11. The storage system according to claim 1, wherein

the control unit is configured to compress each of the large chunks in the primary deduplication processing, and

the compressed large chunks are stored in the first or the second storage area.

12. The storage system according to claim 1, wherein

the first storage area is a file system provided to a host apparatus, and

the second storage area is a file system hidden from the host apparatus.

13. The storage system according to claim 1, further comprising:

a first storage apparatus that includes a first storage control unit configured to perform the primary deduplication processing; and

a second storage apparatus that includes a second storage control unit configured to perform the secondary deduplication processing and is coupled to the first storage apparatus,

wherein the control unit includes the first and second storage control units.

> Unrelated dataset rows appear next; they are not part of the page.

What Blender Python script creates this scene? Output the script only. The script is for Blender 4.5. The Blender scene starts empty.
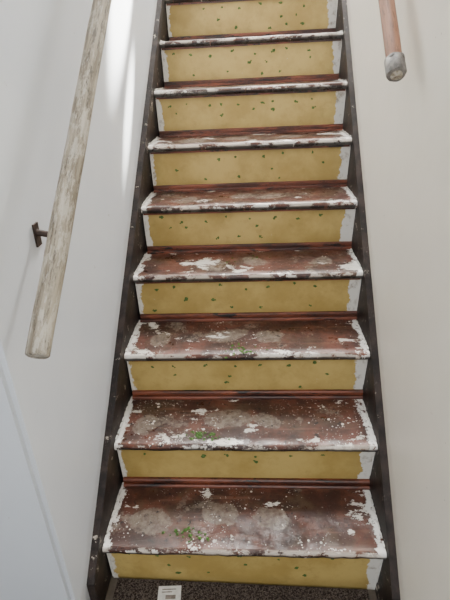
import bpy, bmesh, math, random
from mathutils import Matrix, Vector, noise
random.seed(7)
W=0.85; HW=W/2; G=0.226; R=0.199; OV=0.026; NT=0.028; N=15
WX=HW+0.024
TILT=math.radians(2.1)
S=bpy.context.scene
col=S.collection

# ---------------------------------------------------------------- node helpers
class M:
    def __init__(s,name):
        s.m=bpy.data.materials.new(name); s.m.use_nodes=True
        s.nt=s.m.node_tree; s.b=s.nt.nodes['Principled BSDF']
        s.pos=s.nt.nodes.new('ShaderNodeNewGeometry').outputs['Position']
        s.obj=s.nt.nodes.new('ShaderNodeTexCoord').outputs['Object']
        s.rnd=s.nt.nodes.new('ShaderNodeObjectInfo').outputs['Random']
    def lk(s,a,b): s.nt.links.new(a,b)
    def put(s,inp,v):
        if hasattr(v,'is_output'): s.lk(v,inp)
        elif isinstance(v,(tuple,list)):
            inp.default_value = tuple(v)+((1,) if len(inp.default_value)==4 and len(v)==3 else ())
        else: inp.default_value=v
    def vmul(s,v,k):
        n=s.nt.nodes.new('ShaderNodeVectorMath'); n.operation='MULTIPLY'
        s.lk(v,n.inputs[0]); n.inputs[1].default_value=k; return n.outputs[0]
    def vadd(s,v,k):
        n=s.nt.nodes.new('ShaderNodeVectorMath'); n.operation='ADD'
        s.lk(v,n.inputs[0]); n.inputs[1].default_value=k; return n.outputs[0]
    def noise(s,scale,det=6,rough=.6,vec=None,dist=0,off=None):
        v=vec or s.pos
        if off: v=s.vadd(v,off)
        n=s.nt.nodes.new('ShaderNodeTexNoise'); s.lk(v,n.inputs['Vector'])
        n.inputs['Scale'].default_value=scale; n.inputs['Detail'].default_value=det
        n.inputs['Roughness'].default_value=rough; n.inputs['Distortion'].default_value=dist
        return n.outputs['Fac']
    def vor(s,scale,vec=None,feat='F1'):
        n=s.nt.nodes.new('ShaderNodeTexVoronoi'); s.lk(vec or s.pos,n.inputs['Vector'])
        n.feature=feat; n.inputs['Scale'].default_value=scale
        return n.outputs['Distance']
    def math(s,op,a,b=0.0,c=None):
        n=s.nt.nodes.new('ShaderNodeMath'); n.operation=op
        s.put(n.inputs[0],a); s.put(n.inputs[1],b)
        if c is not None: s.put(n.inputs[2],c)
        return n.outputs[0]
    def step(s,v,lo,hi):
        n=s.nt.nodes.new('ShaderNodeMapRange'); n.interpolation_type='SMOOTHSTEP'
        s.put(n.inputs['Value'],v)
        if lo<hi:
            a,b,c,d=lo,hi,0,1
        else:
            a,b,c,d=hi,lo,1,0
        n.inputs['From Min'].default_value=a;n.inputs['From Max'].default_value=b
        n.inputs['To Min'].default_value=c;n.inputs['To Max'].default_value=d
        return n.outputs['Result']
    def mix(s,f,a,b):
        n=s.nt.nodes.new('ShaderNodeMix'); n.data_type='RGBA'
        s.put(n.inputs[0],f); s.put(n.inputs[6],a); s.put(n.inputs[7],b); return n.outputs[2]
    def sep(s,v):
        n=s.nt.nodes.new('ShaderNodeSeparateXYZ'); s.lk(v,n.inputs[0]); return n.outputs
    def bump(s,h,strength=.3,dist=.002):
        n=s.nt.nodes.new('ShaderNodeBump'); s.lk(h,n.inputs['Height'])
        n.inputs['Strength'].default_value=strength; n.inputs['Distance'].default_value=dist
        s.lk(n.outputs[0],s.b.inputs['Normal'])
    def out(s,c,rough=.5,spec=.5):
        s.put(s.b.inputs['Base Color'],c); s.put(s.b.inputs['Roughness'],rough)
        s.b.inputs['Specular IOR Level'].default_value=spec
        return s.m
def L(r,g,b):
    f=lambda c:((c/255+.055)/1.055)**2.4 if c>10 else c/255/12.92
    return (f(r),f(g),f(b))

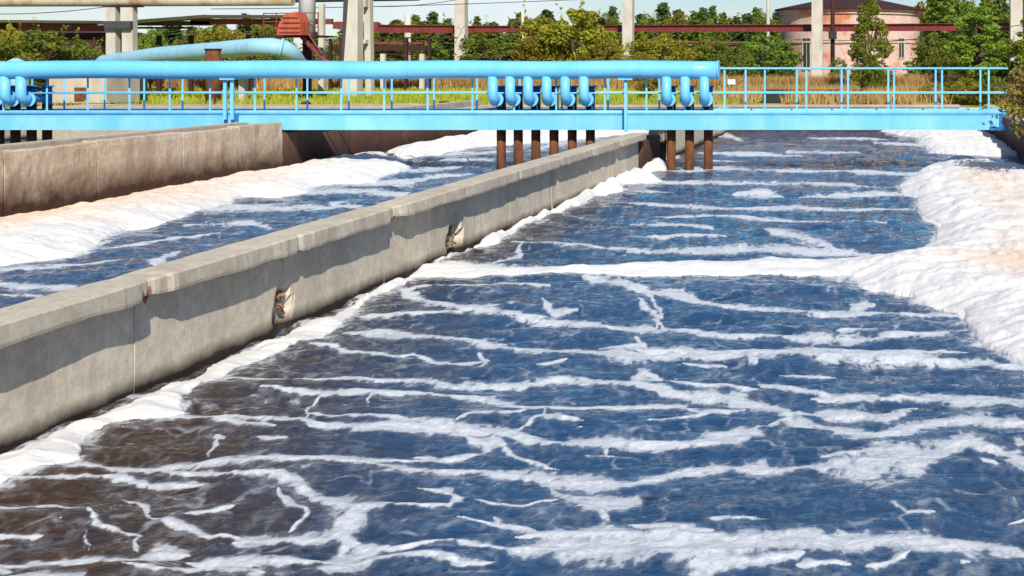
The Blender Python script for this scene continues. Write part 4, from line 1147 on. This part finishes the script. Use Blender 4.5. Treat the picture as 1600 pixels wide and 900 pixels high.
def broadleaf(seed, h, rx, n, leaf, mat, low=0.12, spiky=0.0):
    rng = np.random.default_rng(seed); cl = []
    for k in range(70):
        u = rng.normal(size=3); u /= np.linalg.norm(u); rr = rng.uniform(.45, 1.0) ** .5
        zc = (low + (1 - low) * .5) * h; q = np.array([u[0] * rx * rr, u[1] * rx * rr, zc + u[2] * h * (1 - low) * .5 * rr])
        fz = (q[2] / h); q[:2] *= (1.0 - spiky * fz)
        cl.append((q, rng.uniform(.12, .24) * rx * (1.15 - .3 * fz)))
    pos = []
    for q, r in cl:
        m_ = n // 70; d = rng.normal(size=(m_, 3)); d /= np.linalg.norm(d, axis=1)[:, None]
        pos.append(q + d * (r * rng.uniform(.3, 1.0, m_) ** .4)[:, None] * np.array([1.2, 1.2, .85]))
    for k in range(16):   # shoots that break the outline
        q, r = cl[rng.integers(len(cl))]; m_ = 16; t_ = np.linspace(0, 1, m_)[:, None]
        d = q - np.array([0, 0, h * .35]); d = d / np.linalg.norm(d) + np.array([0, 0, .5]); pos.append(q + d * t_ * r * 2.3 + rng.normal(size=(m_, 3)) * leaf * .5)
    pos = np.concatenate(pos); pos[:, 2] = np.maximum(pos[:, 2], .05)
    limbs = [([(0, 0, -.2), (.04 * h, 0, h * .3), (0, .03 * h, h * .75)], [h * .028, h * .02, h * .006])]
    for k in range(9):
        q = cl[rng.integers(len(cl))][0]; limbs.append(([(0, 0, h * rng.uniform(.1, .4)), tuple(q * np.array([.5, .5, .8])), tuple(q)], [h * .014, h * .009, h * .003]))
    return leaf_mesh('crown', pos, leaf, mat, rng), limb_mesh('trunk', limbs)


def conifer(seed, h, rx, n, leaf, mat, narrow=1.0):
    rng = np.random.default_rng(seed); pos = []; limbs = [([(0, 0, -.2), (0, 0, h * .5), (0, 0, h)], [h * .018, h * .012, h * .002])]
    nb = 90
    for k in range(nb):
        z = h * (.10 + .90 * (k / nb)); a = k * 2.4 + rng.uniform(-.3, .3); ln = rx * narrow * (1 - z / h) ** .95 * rng.uniform(.5, 1.2) + .03 * h
        m_ = max(8, int(n / nb * (1.7 - 1.3 * z / h))); t_ = rng.uniform(.05, 1, m_) ** .8
        p = np.stack([np.cos(a) * ln * t_, np.sin(a) * ln * t_, z - ln * .30 * t_ ** 1.5 + ln * .12 * t_], 1)
        p += rng.normal(size=(m_, 3)) * (leaf * .6 + ln * .10 * (1.1 - t_))[:, None] * np.array([1, 1, .55]); pos.append(p)
        if k % 4 == 0: limbs.append(([(0, 0, z), (math.cos(a) * ln * .9, math.sin(a) * ln * .9, z - ln * .15)], [h * .006, h * .002]))
    pos = np.concatenate(pos)
    return leaf_mesh('crown', pos, leaf, mat, rng, .4), limb_mesh('trunk', limbs)


PROTO = {}
for i in range(3):
    PROTO['gold', i] = broadleaf(10 + i, 5, 2.6, 9000, .13, M['leaf_gold'])
    PROTO['green', i] = broadleaf(20 + i, 5, 2.4, 8000, .13, M['leaf_green'])
    PROTO['pine', i] = conifer(30 + i, 10, 2.6, 5200, .26, M['leaf_pine'])
    PROTO['fir', i] = conifer(50 + i, 10, 2.9, 5200, .24, M['leaf_green'])
PROTO['spruce', 0] = PROTO['spruce', 1] = PROTO['spruce', 2] = broadleaf(61, 10, 3.3, 12000, .15, M['leaf_birch'], .03, .85)
PROTO['birch', 0] = broadleaf(40, 7, 1.7, 8000, .12, M['leaf_green'], .04, .55)
PROTO['birch', 1] = broadleaf(41, 7, 1.9, 8000, .12, M['leaf_birch'], .04, .45)
HT = {'gold': (5, 5.2), 'green': (5, 4.8), 'pine': (10, 5.2), 'fir': (10, 5.8), 'birch': (7, 3.2), 'spruce': (10, 5.8)}
rt = random.Random(77)


def tree(kind, px, ytop, wpx, Y, label, cat='tree', group=None, name=None, var=None):
    """px, ytop: crown centre and top in the photograph; wpx: crown width; Y: distance"""
    p = P(px, ytop, Y); h0, w0 = HT[kind]; hh = p.z - GZ; ww = wpx * Y / F
    nm = name or {'gold': 'shrub', 'green': 'shrub', 'pine': 'conifer', 'fir': 'conifer', 'birch': 'young_tree', 'spruce': 'young_tree'}[kind]
    t = empty(nm, (p.x, Y, GZ), label, cat, group)
    sz = hh / h0 / 1.02; sx = ww / w0; t.scale = (sx, sx, sz); t.rotation_euler = (0, 0, rt.uniform(0, 6.28))
    v = (rt.randrange(3) if kind != 'birch' else (var if var is not None else 0))
    cr, tr = PROTO[kind, v]
    for nme, me in (('crown', cr), ('trunk', tr)):
        o = bpy.data.objects.new(nme, me); COL.objects.link(o); o.parent = t
    return t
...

14. A deduplication control method comprising:

executing primary deduplication processing on a file regardless of a format of the file;

not executing secondary deduplication processing when the file format satisfies a predetermined condition but executing the secondary deduplication processing when the file format does not satisfy the predetermined condition;

in the primary deduplication processing, dividing a file into a plurality of large chunks, and determining, for each of the large chunks, whether a large chunk duplicated with a comparative target large chunk is stored in a second storage area that is one of one or more storage areas, or in a first storage area that is a storage area different from the second storage area among the one or more storage areas; and

in the secondary deduplication processing, dividing at least one large chunk into a plurality of small chunks, determining, for each of the small chunks, whether a small chunk duplicated with a comparative target small chunk is stored in the second storage area, and writing the comparative target small chunk to the second storage area if the determination result is false.